Closed custody hearings for Alamo parents continue today

Custody hearings concerning six families with ties to Alamo Ministries are taking longer than expected and will continue today.

Comments concerning the closed proceedings made by parents’ rights advocate Cheryl Barnes led Circuit Judge Joe Griffin to caution lawyers, parents and others present not to discuss the proceedings.

In a previous interview, Florida attorney Phillip Kuhn, who represents parents who remain devoted to Alamo, said he believes the Arkansas juvenile courts should be more open.

“I don’t think that all the juvenile proceedings should be confidential,” Kuhn said. “Certain things should be, of course, but it’s a dangerous, dangerous concept to have a completely closed courtroom.”

Barnes, a spokeswoman for Child Protective Services Watch Legal Team, revealed that the court has been listening to jailhouse tapes of Alamo’s conversations with his followers on the phone and during visitations.

“Just because I’m in here doesn’t mean I’m not in charge, OK, kid,” Alamo said in a jail tape that was played during his federal criminal trial in July.

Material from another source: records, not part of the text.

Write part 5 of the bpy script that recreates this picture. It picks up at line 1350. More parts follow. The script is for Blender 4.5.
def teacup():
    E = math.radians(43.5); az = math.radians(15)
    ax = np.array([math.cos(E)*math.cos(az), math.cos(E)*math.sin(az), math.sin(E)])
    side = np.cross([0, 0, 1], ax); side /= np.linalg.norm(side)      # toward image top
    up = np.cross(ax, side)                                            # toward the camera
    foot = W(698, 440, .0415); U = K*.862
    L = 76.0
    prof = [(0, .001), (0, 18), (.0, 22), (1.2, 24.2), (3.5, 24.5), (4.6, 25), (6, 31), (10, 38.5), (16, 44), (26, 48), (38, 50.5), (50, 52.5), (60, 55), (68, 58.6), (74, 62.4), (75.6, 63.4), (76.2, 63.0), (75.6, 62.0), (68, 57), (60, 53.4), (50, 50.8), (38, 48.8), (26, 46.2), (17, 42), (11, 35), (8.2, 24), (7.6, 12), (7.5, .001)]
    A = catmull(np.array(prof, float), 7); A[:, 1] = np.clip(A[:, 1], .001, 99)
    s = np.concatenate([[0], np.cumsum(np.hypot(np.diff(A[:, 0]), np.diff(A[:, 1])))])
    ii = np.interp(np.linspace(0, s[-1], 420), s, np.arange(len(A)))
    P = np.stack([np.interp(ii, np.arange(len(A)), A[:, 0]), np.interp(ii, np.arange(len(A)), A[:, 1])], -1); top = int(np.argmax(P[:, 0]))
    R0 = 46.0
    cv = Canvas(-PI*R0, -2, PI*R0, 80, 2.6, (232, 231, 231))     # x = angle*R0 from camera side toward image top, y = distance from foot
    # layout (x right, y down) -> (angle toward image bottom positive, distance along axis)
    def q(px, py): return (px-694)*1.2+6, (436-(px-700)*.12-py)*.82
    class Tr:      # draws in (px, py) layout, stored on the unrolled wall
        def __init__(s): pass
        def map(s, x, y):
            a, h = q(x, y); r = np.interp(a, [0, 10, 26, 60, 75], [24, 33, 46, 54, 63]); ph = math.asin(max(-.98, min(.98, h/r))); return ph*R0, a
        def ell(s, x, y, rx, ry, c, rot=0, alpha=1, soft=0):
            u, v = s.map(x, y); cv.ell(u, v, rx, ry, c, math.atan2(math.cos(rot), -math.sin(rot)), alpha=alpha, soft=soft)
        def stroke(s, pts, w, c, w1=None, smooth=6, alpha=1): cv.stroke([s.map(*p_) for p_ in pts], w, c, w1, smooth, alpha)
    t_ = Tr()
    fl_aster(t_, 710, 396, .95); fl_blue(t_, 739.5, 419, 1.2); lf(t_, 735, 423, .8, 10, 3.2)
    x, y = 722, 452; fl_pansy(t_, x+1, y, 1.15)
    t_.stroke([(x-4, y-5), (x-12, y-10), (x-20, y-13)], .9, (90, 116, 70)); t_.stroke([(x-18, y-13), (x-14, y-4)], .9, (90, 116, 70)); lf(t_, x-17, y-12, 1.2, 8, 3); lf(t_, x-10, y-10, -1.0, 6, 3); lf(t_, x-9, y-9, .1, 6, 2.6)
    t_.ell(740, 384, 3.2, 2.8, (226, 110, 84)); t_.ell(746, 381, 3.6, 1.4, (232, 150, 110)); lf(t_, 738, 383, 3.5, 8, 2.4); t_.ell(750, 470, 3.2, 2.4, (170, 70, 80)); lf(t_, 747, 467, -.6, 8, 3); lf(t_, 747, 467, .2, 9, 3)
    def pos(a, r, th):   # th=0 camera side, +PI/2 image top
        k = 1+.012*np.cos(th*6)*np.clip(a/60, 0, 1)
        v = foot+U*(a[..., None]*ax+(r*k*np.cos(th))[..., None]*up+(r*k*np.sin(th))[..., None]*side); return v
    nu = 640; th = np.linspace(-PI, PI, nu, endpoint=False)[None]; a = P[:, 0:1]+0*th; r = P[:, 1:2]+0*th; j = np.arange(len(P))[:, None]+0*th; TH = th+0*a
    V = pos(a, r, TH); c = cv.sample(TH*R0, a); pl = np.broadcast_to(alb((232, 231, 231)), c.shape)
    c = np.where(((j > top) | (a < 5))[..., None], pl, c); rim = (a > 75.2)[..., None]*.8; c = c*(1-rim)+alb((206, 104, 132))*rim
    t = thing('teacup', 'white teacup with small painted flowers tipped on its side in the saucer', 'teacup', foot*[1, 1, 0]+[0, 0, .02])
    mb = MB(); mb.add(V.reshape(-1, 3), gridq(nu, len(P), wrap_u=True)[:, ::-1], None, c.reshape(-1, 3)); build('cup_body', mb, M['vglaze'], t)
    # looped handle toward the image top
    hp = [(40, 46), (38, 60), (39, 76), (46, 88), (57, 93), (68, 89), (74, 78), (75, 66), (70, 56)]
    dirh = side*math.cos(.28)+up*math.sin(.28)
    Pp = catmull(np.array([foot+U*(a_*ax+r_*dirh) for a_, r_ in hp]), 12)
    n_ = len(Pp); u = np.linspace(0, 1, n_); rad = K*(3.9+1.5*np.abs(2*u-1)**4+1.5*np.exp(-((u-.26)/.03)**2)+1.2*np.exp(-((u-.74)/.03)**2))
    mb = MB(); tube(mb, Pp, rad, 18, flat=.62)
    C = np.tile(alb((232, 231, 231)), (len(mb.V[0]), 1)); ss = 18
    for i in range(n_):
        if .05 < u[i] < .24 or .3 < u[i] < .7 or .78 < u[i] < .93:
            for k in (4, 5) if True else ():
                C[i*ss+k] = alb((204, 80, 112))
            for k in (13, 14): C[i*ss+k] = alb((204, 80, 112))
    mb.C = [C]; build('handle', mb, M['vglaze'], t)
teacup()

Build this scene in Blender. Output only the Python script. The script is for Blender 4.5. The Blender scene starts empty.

Alamo, 75, was convicted of all 10 counts listed on a federal indictment accusing him of bringing young girls across state lines for sex. He was sentenced to serve 175 years in prison. Alamo, whose given name is Bernie LaZar Hoffman, left a county jail in Texarkana this week in the company of federal marshals.

The tapes are likely being played to support requirements in family reunification plans for parents to find housing and employment independent of Alamo Ministries.

Barnes said Kuhn filed a motion asking that the housing and employment directives be eliminated from reunification case plans.

Four of the families’ hearings are to determine whether parental rights should be terminated and two are review hearings to give the court an idea of whether the parents are completing the requirements for reunification.

The issue has been a hurdle many of the Alamo devotees are unwilling to jump. Members live on ministry property, labor unpaid as volunteers for the ministry and are provided food, shelter and other necessities.

Barnes said she believes policies concerning inmate communication within the federal bureau of prisons will make it impossible for Alamo to continue to rule his organization.

If assets and properties controlled by the convicted child sex abuser are seized in the future to satisfy court ordered fines and restitution, the loyalists may be forced to acquire outside housing and employment anyway, Barnes said.